Dozer is mostly known for its memory profiling capabilities, but the as-yet unreleased version has more. I've talked about log capturing, now it's time for

Profiling

This WSGI middleware profiles every request with the cProfile module. To see the profiles, visit a hidden URL /_profiler/showall:

What you see here is heavily tweaked in my fork branch of Dozer; upstream version had no Cost column and didn't vary the background of Time by age (that last bit helps me see clumps of requests).

Here's what an individual profile looks like:

The call tree nodes can be expanded and collapsed by clicking on the function name. There's a hardcoded limit of 20 nesting levels (upstream had a limit of 15), sadly that appears not to be enough for practical purposes, especially if you start profiling Zope 3 applications...

You can also take a look at the WSGI environment:

Sadly, nothing about the response is captured by Dozer. I'd've liked to show the Content-Type and perhaps Content-Length in the profile list.

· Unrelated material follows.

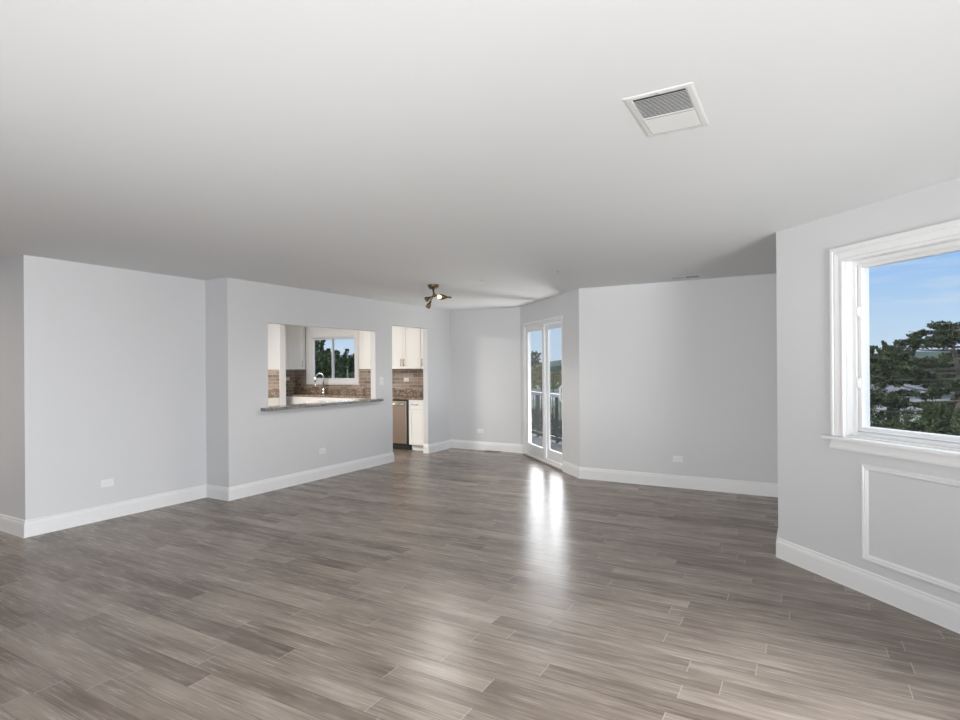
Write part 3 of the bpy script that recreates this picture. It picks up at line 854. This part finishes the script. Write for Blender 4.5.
def make_tree(style, m, bark, seed):
    rs = random.Random(seed)
    t = bpy.data.objects.new('tree', None); COL.objects.link(t)
    Ht = 12.0
    clumps = []; mb = MB()
    trunk = [(0, 0, -.1)]; 
    for k in range(1, 9): trunk.append((rs.uniform(-.12, .12) * k * .4, rs.uniform(-.12, .12) * k * .4, Ht * .95 * k / 8))
    mb.tube(trunk, [.24 * (1 - .9 * k / 8) + .02 for k in range(9)], 8)
    def at(z):
        f = min(7.99, max(0, z / (Ht * .95) * 8)); i = int(f); f -= i
        return Vector(trunk[i]).lerp(Vector(trunk[i + 1]), f)
    nb = 46 if style == 'bushy' else (64 if style == 'layered' else 40)
    for k in range(nb):
        z = Ht * (.10 + .88 * (k + rs.random()) / nb)
        u = z / Ht
        if style == 'bushy': Rm = 3.6 * math.sqrt(max(0.02, 1 - ((u - .42) / .60) ** 2))
        elif style == 'layered': Rm = 3.9 * (math.sin(min(1, (1.04 - u) / .42) * math.pi / 2) if u > .35 else .75)
        else: Rm = 2.3 * (1.03 - u) + .2
        a = k * 2.399 + rs.uniform(-.5, .5)
        L = Rm * rs.uniform(.7, 1.08)
        p0 = at(z)
        rise = .32 if style != 'layered' else .12
        p1 = p0 + Vector((math.cos(a) * L, math.sin(a) * L, L * rise * rs.uniform(.3, 1.2)))
        pm = p0.lerp(p1, .5) + Vector((0, 0, -.06 * L))
        mb.tube([p0, pm, p1], [.055, .032, .012], 5, cap=False)
        nsub = max(3, int(L * (2.2 if style != 'layered' else 2.5)))
        for j in range(nsub):
            f = .30 + .72 * (j + rs.random() * .6) / nsub
            q = p0.lerp(p1, f)
            sp_ = .45 if style != 'layered' else .40
            clumps.append((q.x + rs.uniform(-sp_, sp_), q.y + rs.uniform(-sp_, sp_), q.z + rs.uniform(-.2, .3), rs.uniform(.38, .72) if style != 'layered' else rs.uniform(.20, .42)))
    for k in range(4 if style != 'layered' else 2):
        q = at(Ht * .95); clumps.append((q.x + rs.uniform(-.3, .3), q.y + rs.uniform(-.3, .3), Ht * .96 + rs.uniform(-.2, .5), .35))
    if style == 'bushy':
        for k in range(12):
            a = k * 2.4; r_ = .25 + 1.9 * rs.random()
            z_ = Ht * (.42 + .56 * math.sqrt(max(0, 1 - (r_ / 3.6) ** 2)))
            p = Vector((math.cos(a) * r_, math.sin(a) * r_, z_)); q = p + Vector((math.cos(a) * .25, math.sin(a) * .25, rs.uniform(.5, 1.0)))
            mb.tube([p - Vector((0, 0, .6)), q], [.035, .010], 5, cap=False)
            for f in (.45, .75, 1.0): clumps.append((*p.lerp(q, f), .13))
    mb.build('trunk', M[bark], t)
    leaves('foliage', clumps, 120 if style != 'layered' else 110, .115 if style != 'layered' else .105, M[m], t, seed, .7 if style != 'layered' else .42)
    return t

PROTO = {'dark': make_tree('bushy', 'leaf_dark', 'bark', 11), 'mid': make_tree('bushy', 'leaf_mid', 'bark', 23),
         'cedar': make_tree('layered', 'leaf_dark', 'birch', 5), 'yellow': make_tree('bushy', 'leaf_yellow', 'bark', 31),
         'spire': make_tree('spire', 'leaf_mid', 'bark', 42)}
used = set()
def plant(kind, px, depth, ytop, label, group, wide=1.0, rot=None, sink=None):
    src = PROTO[kind]
    if kind not in used:
        used.add(kind); o = src
    else:
        o = src.copy(); COL.objects.link(o)
        for ch in list(src.children):
            c = ch.copy(); COL.objects.link(c); c.parent = o
    p = wpos(px, depth); zt = zpix(px, ytop, depth)
    sc = (zt - GZ) / 12.4
    o.matrix_world = T(p.x, p.y, GZ) @ Matrix.Rotation(rot if rot is not None else px * 1.7, 4, 'Z') @ Matrix.Diagonal((sc * wide, sc * wide, sc, 1))
    o.name = 'tree'
    return tag(o, label, 'tree', group)

g1 = 'trees outside the right window'
plant('cedar', 951, 26, 308, 'tall dark cedar rising above the other trees at right of the right window', g1, 1.3, 1.0)
plant('mid', 868, 41, 349, 'bushy green tree at the left edge of the right window', g1, .85)
plant('dark', 893, 57, 341, 'dark tree with spiky top shoots left of centre in the right window', g1, .8)
plant('cedar', 921, 70, 354, 'layered dark tree in the middle of the right window, left of the tall cedar', g1, .8, 2.0)
plant('mid', 948, 84, 354, 'green bushy tree just left of the cedar trunk in the right window', g1, .9)
plant('dark', 993, 41, 350, 'dark tree behind the cedar at right edge of the right window', g1, .8)
plant('dark', 888, 13, 420, 'low dark tree in the foreground at bottom of the right window', g1, 1.1)
plant('mid', 938, 20.5, 406, 'low green tree in the foreground below the cedar', g1, .9)
g2 = 'trees outside the kitchen window'
plant('mid', 312, 25, 341, 'tallest green tree at the left of the kitchen window', g2, .75)
plant('spire', 327, 41, 347, 'pointed green tree behind the left pane of the kitchen window', g2, 1.2)
plant('dark', 340, 48, 350, 'dark tree behind the centre bar of the kitchen window', g2, 1.1)
plant('mid', 353, 60, 359, 'lower green tree at the right of the kitchen window', g2, 1.1)
plant('dark', 343, 20, 382, 'low dark tree at the bottom of the kitchen window', g2, .65)
g3 = 'trees outside the sliding door'
plant('dark', 535, 275, 351, 'tall dark tree above the yellow trees at the left pane of the sliding door', g3, .8)
plant('yellow', 530, 230, 366, 'yellow green tree at the left edge of the sliding door', g3, 1.2)
plant('yellow', 541, 248, 364, 'yellow green tree in the middle of the left pane of the sliding door', g3, 1.2)
plant('yellow', 553, 232, 371, 'yellow green tree at the left of the right pane of the sliding door', g3, 1.2)
plant('yellow', 563, 252, 370, 'yellow green tree at the right edge of the sliding door', g3, 1.2)
plant('mid', 533, 60, 408, 'low green tree below the balcony railing, left pane of the door', g3, 1.5)
plant('dark', 559, 29, 416, 'low dark tree below the balcony railing, right pane of the door', g3, 1.5)
plant('yellow', 546, 80, 405, 'low yellow green tree below the balcony railing, between both door panes', g3, 1.3)

# utility pole seen through the kitchen window
pp = wpos(347.5, 30); zt = zpix(347.5, 351, 30)
t = thing('utility_pole', 'tall wooden utility pole rising through the trees in the kitchen window', 'pole', T(pp.x, pp.y, GZ))
MB().tube([(0, 0, -.05), (0, 0, zt - GZ)], [.055, .038], 12).build('shaft', M['wood_pole'], t)

# white house behind the trees
hp = wpos(906, 49)
t = thing('house', 'white house with grey roof behind the trees in the right window', 'house', T(hp.x, hp.y, GZ) @ Matrix.Rotation(R(8), 4, 'Z'))
MB().box(-3, 3, -2.5, 2.5, .0, 8.05).build('walls', M['siding'], t)
mb = MB()
q = [mb.bm.verts.new(c) for c in ((-3.3, -2.9, 8.0), (3.3, -2.9, 8.0), (3.3, 2.9, 8.0), (-3.3, 2.9, 8.0), (-3.3, 0, 8.7), (3.3, 0, 8.7))]
for f in ((0, 1, 5, 4), (2, 3, 4, 5), (0, 4, 3), (1, 2, 5), (0, 3, 2, 1)): mb.bm.faces.new([q[i] for i in f])
mb.build('roof', M['roofing'], t)
for x in (-1.6, 1.4):
    MB().box(x - .45, x + .45, -2.54, -2.49, 5.4, 6.7).build('window', M['black'], t)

The incantation in development.ini is

[filter-app:profile]
use = egg:Dozer#profile
profile_path = /tmp/profiles
next = main

Create an empty directory /tmp/profiles and make sure other users cannot write to it. Dozer stores captured profiles as Python pickles, which are insecure and allow arbitrary command execution.

To enable the profiler, run paster like this:

$ paster serve development.ini -n profile

Bonus feature: call graphs

Dozer also writes a call graph in Graphviz "dot" format in the profile directory. Here's the graph corresponding to the profile you saw earlier, as displayed by the excellent XDot:

See the fork where the "hot" red path splits into two?

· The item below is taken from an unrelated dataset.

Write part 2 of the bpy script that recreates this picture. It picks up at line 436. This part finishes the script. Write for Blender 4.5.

On the left we have Routes deciding to spend 120 ms (70% total time) recompiling its route maps. On the right we have the actual request dispatch. The actual controller action is called a bit further down:

Here it is, highlighted. 42 ms (24% total time), almost all of which is spent in SQLAlchemy, loading the model object (a 2515 byte image stored as a blob) from SQLite.

A mystery: pickle errors

When I first tried to play with the Dozer profiler, I was attacked by innumerable exceptions. Some of those were due to a lack of configuration (profile_path) or invalid configuration (directory not existing), or not knowing the right URL (going to /_profiler raised TypeError). I tried to make Dozer's profiler more forgiving or at least produce clearer error messages in my fork branch, e.g. going to /_profiler now displays the profile list.

However some errors were very mysterious: some pickles, written by Dozer itself, could not be unpickled. I added a try/except that put those at the end of the list, so you can see and delete them.

Does anybody have any clues as to why profile.py might be writing out broken pickles?

Update: as Ben says in the comments, my changes have been accepted upstream. Yay!